___ Data lines
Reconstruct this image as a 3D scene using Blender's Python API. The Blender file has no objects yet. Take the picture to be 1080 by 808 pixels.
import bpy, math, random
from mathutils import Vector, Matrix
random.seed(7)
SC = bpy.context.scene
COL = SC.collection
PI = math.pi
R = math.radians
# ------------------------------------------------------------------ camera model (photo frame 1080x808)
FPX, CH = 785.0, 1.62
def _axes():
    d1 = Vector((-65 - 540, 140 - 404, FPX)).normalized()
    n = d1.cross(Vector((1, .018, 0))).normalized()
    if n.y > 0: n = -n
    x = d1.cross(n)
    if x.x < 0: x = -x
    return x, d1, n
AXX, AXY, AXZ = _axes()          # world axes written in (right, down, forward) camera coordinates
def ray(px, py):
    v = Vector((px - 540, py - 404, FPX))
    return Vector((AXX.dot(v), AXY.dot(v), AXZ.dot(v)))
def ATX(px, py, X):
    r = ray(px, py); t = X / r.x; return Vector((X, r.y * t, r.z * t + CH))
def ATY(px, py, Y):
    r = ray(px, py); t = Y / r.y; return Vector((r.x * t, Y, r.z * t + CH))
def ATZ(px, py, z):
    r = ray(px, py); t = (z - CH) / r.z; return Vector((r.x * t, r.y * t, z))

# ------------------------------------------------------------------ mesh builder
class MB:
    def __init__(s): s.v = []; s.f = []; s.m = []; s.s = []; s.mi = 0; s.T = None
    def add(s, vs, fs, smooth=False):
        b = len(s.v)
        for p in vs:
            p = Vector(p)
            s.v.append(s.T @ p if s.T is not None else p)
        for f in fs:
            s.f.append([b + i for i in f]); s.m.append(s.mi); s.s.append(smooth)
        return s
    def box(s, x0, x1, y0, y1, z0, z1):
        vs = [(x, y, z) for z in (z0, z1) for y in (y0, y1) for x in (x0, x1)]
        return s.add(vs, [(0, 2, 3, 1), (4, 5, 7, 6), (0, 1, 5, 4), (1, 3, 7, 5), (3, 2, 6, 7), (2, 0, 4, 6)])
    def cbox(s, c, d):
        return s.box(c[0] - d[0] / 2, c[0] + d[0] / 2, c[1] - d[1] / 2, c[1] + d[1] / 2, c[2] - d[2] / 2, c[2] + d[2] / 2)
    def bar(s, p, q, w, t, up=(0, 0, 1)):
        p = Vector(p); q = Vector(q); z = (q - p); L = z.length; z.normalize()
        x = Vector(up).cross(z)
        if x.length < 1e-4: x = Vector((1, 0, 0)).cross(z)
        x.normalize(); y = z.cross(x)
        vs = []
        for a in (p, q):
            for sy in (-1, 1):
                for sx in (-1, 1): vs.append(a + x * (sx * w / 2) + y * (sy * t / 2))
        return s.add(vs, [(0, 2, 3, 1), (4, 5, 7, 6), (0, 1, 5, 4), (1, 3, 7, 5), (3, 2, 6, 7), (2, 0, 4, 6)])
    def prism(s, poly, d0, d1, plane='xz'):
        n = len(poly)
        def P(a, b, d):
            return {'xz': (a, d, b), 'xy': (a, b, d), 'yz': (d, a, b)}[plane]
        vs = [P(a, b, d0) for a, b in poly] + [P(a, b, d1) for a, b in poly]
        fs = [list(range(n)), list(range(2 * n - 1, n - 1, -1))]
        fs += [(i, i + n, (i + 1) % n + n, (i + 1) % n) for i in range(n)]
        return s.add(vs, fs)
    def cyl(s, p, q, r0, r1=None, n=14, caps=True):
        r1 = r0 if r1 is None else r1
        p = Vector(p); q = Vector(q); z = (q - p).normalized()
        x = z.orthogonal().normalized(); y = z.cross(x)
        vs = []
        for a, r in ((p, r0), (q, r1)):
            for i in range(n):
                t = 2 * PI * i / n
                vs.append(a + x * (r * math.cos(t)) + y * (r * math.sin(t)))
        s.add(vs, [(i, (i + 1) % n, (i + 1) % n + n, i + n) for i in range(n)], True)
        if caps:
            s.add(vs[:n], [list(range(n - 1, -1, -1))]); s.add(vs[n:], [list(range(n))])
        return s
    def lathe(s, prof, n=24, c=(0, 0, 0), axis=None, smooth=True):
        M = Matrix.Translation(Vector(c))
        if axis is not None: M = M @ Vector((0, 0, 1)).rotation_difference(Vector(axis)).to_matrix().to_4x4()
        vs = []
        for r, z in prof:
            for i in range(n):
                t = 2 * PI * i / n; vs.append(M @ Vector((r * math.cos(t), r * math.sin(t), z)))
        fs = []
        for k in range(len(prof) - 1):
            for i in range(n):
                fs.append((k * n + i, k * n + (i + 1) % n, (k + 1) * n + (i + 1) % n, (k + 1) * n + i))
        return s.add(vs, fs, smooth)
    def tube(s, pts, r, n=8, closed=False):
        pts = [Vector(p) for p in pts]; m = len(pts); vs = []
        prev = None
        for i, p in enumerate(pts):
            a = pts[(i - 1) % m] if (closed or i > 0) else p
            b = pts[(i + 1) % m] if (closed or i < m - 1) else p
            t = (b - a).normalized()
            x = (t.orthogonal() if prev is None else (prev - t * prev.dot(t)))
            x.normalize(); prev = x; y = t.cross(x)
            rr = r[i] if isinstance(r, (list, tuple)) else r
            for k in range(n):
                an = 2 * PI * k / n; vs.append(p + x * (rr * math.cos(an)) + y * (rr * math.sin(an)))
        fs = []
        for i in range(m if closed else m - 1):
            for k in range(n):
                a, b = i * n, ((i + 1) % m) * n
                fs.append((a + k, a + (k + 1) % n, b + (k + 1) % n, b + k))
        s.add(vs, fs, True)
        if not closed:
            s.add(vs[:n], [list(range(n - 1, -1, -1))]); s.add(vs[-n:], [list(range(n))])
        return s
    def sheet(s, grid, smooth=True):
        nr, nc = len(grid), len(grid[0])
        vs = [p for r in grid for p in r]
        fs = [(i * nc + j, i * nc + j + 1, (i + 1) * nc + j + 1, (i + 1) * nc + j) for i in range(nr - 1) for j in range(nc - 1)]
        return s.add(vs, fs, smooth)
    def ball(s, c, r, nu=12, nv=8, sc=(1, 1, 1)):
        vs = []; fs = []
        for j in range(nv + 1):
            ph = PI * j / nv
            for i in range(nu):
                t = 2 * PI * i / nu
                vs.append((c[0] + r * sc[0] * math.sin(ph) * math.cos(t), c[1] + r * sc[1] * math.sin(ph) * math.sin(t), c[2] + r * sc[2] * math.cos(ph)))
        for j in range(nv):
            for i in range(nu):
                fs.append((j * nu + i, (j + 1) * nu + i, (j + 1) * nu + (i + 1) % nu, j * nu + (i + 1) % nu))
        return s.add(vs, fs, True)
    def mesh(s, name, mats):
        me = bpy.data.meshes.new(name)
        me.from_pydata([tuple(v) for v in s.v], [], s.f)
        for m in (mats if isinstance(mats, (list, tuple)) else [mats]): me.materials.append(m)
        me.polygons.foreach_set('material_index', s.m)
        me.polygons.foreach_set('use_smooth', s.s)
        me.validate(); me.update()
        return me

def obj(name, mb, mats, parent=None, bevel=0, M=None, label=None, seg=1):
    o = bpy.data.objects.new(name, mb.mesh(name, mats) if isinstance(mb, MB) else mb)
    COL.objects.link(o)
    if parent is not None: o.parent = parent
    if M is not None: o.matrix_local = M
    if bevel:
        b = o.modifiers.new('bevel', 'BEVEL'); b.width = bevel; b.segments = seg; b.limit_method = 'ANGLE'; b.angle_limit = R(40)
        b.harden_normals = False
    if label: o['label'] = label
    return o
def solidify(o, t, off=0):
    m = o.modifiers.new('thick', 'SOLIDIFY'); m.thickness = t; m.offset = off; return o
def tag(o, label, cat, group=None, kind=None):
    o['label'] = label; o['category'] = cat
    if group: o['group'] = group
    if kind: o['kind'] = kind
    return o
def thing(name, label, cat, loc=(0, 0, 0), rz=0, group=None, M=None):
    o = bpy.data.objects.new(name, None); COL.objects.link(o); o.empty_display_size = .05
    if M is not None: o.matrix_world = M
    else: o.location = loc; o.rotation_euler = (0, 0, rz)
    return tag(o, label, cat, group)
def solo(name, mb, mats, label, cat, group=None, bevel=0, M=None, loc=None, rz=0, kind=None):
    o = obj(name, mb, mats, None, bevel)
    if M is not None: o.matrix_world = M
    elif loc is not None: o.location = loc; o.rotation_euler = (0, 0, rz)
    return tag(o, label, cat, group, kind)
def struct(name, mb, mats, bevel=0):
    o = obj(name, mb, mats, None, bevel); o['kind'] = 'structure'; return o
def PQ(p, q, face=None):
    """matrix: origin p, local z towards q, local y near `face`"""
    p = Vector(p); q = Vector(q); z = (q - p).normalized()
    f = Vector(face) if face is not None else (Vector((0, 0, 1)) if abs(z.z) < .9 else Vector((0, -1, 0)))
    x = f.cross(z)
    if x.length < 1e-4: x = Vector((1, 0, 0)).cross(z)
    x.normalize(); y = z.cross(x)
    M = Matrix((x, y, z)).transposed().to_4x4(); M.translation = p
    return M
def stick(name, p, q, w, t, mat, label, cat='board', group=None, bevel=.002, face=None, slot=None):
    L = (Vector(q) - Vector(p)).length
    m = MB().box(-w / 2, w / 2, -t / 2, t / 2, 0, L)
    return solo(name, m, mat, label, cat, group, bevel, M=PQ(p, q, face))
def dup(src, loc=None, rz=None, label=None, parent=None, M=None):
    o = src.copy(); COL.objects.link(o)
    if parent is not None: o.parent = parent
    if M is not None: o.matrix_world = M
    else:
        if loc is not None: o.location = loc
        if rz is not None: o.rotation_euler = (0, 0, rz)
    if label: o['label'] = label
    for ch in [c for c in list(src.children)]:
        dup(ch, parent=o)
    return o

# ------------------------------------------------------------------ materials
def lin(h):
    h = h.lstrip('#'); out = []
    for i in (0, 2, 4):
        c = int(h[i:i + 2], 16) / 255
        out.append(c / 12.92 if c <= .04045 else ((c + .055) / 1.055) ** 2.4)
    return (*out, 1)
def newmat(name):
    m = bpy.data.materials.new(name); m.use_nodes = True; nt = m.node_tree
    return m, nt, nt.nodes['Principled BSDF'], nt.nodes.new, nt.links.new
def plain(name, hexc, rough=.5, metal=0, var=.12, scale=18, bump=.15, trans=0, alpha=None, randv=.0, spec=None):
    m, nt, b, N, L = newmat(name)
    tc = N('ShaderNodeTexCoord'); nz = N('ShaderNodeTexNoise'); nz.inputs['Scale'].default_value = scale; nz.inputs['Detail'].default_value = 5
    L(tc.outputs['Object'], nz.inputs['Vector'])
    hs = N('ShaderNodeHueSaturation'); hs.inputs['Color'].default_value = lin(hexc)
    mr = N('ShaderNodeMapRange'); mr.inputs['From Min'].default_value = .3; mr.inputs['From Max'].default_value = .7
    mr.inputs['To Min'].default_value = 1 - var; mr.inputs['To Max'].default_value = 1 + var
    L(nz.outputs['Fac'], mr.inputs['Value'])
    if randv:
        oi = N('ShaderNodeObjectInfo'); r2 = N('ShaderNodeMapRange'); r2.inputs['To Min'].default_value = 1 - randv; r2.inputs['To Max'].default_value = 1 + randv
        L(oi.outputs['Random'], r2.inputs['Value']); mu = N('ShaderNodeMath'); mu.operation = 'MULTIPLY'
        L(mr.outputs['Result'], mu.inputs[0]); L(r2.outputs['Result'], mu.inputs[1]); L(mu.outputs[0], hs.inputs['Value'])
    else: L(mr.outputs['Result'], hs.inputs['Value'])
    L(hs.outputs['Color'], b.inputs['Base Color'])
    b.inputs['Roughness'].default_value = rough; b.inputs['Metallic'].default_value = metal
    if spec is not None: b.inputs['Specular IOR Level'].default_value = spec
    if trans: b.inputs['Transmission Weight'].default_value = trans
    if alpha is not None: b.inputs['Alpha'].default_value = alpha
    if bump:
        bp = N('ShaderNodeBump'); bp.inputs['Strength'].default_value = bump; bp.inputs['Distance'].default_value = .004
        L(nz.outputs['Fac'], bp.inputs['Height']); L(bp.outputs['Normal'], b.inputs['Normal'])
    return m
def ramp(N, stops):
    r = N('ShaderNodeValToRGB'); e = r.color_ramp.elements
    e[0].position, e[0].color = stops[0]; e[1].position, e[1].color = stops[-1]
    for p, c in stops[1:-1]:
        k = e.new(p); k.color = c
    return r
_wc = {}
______
Output exactly the leading lines of the data, up to and including the line marked by "r = ray(px, py); t = (z".

- **Answer for this exercise**:
Reconstruct this image as a 3D scene using Blender's Python API. The Blender file has no objects yet. Take the picture to be 1080 by 808 pixels.
import bpy, math, random
from mathutils import Vector, Matrix
random.seed(7)
SC = bpy.context.scene
COL = SC.collection
PI = math.pi
R = math.radians
# ------------------------------------------------------------------ camera model (photo frame 1080x808)
FPX, CH = 785.0, 1.62
def _axes():
    d1 = Vector((-65 - 540, 140 - 404, FPX)).normalized()
    n = d1.cross(Vector((1, .018, 0))).normalized()
    if n.y > 0: n = -n
    x = d1.cross(n)
    if x.x < 0: x = -x
    return x, d1, n
AXX, AXY, AXZ = _axes()          # world axes written in (right, down, forward) camera coordinates
def ray(px, py):
    v = Vector((px - 540, py - 404, FPX))
    return Vector((AXX.dot(v), AXY.dot(v), AXZ.dot(v)))
def ATX(px, py, X):
    r = ray(px, py); t = X / r.x; return Vector((X, r.y * t, r.z * t + CH))
def ATY(px, py, Y):
    r = ray(px, py); t = Y / r.y; return Vector((r.x * t, Y, r.z * t + CH))
def ATZ(px, py, z):
    r = ray(px, py); t = (z - CH) / r.z; return Vector((r.x * t, r.y * t, z))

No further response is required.